→ THE EXERCISE
The lines below are to be quoted exactly, from the first through the one that contains "import numpy as np".

→ DATASET EXTRACT
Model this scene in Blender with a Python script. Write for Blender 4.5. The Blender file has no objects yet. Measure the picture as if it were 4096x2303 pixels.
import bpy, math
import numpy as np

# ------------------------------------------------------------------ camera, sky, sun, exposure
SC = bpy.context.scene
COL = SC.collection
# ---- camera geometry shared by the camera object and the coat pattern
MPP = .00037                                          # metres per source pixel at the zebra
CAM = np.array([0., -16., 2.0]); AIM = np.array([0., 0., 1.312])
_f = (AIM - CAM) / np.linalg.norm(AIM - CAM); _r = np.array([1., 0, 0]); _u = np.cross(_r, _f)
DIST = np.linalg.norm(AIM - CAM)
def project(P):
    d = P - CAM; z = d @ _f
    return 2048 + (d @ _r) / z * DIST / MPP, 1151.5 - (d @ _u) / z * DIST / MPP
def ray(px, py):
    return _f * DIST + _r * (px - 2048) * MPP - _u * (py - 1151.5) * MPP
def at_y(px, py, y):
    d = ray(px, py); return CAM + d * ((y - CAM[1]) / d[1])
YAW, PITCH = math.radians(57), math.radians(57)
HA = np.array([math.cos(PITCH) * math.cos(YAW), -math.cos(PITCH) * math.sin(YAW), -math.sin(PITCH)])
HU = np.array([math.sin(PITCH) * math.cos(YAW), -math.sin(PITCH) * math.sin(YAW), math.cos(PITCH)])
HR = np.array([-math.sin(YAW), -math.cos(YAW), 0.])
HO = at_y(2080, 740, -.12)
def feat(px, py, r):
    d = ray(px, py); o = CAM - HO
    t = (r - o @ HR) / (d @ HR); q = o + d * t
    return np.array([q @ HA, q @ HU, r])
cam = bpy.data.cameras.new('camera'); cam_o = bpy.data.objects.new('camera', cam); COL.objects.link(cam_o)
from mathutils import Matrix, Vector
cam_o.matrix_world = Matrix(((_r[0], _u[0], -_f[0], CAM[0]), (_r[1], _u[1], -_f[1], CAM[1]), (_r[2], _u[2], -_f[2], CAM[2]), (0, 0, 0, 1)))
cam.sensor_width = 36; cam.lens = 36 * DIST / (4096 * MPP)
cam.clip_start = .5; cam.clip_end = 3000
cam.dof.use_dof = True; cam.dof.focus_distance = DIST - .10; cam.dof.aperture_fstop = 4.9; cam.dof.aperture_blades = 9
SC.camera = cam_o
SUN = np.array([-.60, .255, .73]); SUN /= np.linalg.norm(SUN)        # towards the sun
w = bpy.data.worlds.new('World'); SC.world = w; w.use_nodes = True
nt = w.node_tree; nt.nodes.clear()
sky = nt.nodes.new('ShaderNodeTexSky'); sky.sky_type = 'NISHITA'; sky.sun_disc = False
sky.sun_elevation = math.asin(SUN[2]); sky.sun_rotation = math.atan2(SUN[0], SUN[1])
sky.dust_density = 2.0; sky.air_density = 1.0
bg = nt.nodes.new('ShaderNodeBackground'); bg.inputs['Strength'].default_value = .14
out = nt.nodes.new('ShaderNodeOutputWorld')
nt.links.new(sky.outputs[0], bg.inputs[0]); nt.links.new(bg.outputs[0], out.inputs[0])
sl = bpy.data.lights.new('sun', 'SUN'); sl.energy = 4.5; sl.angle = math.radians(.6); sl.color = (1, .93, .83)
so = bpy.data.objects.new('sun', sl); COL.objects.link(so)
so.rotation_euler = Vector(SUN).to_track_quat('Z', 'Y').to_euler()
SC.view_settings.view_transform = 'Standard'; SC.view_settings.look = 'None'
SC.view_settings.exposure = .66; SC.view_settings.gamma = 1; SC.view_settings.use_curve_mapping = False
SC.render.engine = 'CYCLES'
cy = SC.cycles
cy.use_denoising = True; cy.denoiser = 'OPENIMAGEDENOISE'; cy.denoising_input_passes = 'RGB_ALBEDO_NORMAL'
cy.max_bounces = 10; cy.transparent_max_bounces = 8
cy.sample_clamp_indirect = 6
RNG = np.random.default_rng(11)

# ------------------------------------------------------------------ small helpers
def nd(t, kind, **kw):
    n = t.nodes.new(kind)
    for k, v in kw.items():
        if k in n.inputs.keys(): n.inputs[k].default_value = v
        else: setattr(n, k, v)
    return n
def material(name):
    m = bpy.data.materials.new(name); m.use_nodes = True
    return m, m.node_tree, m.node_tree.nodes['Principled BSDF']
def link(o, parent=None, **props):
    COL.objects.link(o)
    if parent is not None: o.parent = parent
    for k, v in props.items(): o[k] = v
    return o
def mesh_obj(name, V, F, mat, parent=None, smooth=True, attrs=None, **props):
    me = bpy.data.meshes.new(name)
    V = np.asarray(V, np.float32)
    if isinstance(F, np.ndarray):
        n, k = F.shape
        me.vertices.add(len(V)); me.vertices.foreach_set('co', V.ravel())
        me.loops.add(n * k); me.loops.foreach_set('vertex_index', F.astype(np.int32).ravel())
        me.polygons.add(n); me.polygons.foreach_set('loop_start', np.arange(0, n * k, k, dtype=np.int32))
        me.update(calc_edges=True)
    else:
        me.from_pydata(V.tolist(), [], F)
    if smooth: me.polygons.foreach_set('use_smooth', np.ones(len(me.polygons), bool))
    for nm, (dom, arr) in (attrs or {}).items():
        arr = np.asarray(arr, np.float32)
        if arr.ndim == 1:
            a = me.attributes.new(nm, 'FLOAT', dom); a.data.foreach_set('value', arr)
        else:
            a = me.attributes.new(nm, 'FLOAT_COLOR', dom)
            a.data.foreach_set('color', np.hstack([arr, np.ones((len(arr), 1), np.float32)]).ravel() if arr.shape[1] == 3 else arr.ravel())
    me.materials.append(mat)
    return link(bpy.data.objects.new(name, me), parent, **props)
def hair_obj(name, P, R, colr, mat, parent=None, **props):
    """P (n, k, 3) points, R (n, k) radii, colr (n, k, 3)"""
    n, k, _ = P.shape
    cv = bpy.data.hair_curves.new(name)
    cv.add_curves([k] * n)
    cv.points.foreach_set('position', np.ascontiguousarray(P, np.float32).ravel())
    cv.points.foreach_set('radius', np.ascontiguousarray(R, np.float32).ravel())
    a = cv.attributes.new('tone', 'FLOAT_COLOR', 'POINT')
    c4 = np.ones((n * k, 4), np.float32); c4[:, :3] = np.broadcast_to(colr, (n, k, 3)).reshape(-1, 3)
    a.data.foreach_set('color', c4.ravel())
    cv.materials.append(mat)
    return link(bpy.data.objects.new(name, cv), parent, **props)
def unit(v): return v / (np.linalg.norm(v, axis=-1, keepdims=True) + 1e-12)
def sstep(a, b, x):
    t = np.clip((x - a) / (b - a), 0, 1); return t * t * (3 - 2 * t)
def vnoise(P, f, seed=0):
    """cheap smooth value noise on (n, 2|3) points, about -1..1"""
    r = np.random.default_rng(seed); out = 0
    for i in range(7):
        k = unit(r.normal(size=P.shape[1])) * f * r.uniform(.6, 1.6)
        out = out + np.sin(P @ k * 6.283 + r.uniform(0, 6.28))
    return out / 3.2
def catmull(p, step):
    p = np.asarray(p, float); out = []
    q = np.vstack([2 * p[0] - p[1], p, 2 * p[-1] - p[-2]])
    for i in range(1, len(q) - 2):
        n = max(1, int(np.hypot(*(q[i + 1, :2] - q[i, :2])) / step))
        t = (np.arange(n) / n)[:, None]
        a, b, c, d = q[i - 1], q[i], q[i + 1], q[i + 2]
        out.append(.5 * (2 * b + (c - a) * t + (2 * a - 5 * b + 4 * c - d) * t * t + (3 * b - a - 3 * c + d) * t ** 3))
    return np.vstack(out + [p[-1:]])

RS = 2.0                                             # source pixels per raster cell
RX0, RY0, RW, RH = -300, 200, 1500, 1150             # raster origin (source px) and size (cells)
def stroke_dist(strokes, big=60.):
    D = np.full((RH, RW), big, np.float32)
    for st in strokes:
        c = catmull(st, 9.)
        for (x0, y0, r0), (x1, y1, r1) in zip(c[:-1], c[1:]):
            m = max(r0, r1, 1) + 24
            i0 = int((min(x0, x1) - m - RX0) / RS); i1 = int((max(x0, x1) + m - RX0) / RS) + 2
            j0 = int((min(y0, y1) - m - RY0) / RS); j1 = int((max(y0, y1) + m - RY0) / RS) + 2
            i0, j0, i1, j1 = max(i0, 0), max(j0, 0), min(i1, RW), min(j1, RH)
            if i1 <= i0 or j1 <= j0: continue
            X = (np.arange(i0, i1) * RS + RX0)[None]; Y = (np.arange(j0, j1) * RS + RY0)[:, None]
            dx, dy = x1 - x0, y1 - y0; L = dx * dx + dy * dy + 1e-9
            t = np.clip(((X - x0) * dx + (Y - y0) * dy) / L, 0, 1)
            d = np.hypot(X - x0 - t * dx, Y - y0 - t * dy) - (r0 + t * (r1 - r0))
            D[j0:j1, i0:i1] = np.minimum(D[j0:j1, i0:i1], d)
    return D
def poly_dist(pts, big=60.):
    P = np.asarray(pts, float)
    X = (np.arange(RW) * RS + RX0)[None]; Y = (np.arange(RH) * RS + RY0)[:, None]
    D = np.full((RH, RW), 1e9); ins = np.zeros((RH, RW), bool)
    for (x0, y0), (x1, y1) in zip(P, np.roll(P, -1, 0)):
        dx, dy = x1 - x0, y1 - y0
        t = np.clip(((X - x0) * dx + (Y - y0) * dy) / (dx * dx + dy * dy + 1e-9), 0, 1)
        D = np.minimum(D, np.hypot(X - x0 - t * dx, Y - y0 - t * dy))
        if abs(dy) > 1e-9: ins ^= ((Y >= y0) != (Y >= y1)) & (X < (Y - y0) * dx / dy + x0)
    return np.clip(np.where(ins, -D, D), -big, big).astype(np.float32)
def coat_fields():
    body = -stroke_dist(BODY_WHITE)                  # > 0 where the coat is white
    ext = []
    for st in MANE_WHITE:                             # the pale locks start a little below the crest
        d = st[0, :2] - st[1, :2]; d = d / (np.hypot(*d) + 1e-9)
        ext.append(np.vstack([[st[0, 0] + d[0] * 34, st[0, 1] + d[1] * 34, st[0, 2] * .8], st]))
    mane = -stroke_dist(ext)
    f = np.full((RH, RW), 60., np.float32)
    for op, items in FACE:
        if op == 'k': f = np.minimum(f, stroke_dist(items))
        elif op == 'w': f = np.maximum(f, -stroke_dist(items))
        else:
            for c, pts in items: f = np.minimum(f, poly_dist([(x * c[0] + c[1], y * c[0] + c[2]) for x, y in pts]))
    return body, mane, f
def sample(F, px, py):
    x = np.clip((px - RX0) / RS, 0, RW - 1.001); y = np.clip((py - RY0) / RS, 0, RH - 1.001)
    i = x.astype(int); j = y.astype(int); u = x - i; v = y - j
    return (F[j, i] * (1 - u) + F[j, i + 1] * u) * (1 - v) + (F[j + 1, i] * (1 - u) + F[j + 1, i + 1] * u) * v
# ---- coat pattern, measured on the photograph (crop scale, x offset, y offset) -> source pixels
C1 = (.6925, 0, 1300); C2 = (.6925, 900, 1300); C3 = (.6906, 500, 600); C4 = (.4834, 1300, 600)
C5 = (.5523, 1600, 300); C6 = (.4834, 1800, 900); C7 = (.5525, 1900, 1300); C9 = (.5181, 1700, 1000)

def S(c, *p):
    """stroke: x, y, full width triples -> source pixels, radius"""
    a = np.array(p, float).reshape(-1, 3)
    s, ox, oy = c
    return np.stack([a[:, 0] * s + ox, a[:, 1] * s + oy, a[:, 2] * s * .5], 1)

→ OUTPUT
Model this scene in Blender with a Python script. Write for Blender 4.5. The Blender file has no objects yet. Measure the picture as if it were 4096x2303 pixels.
import bpy, math
import numpy as np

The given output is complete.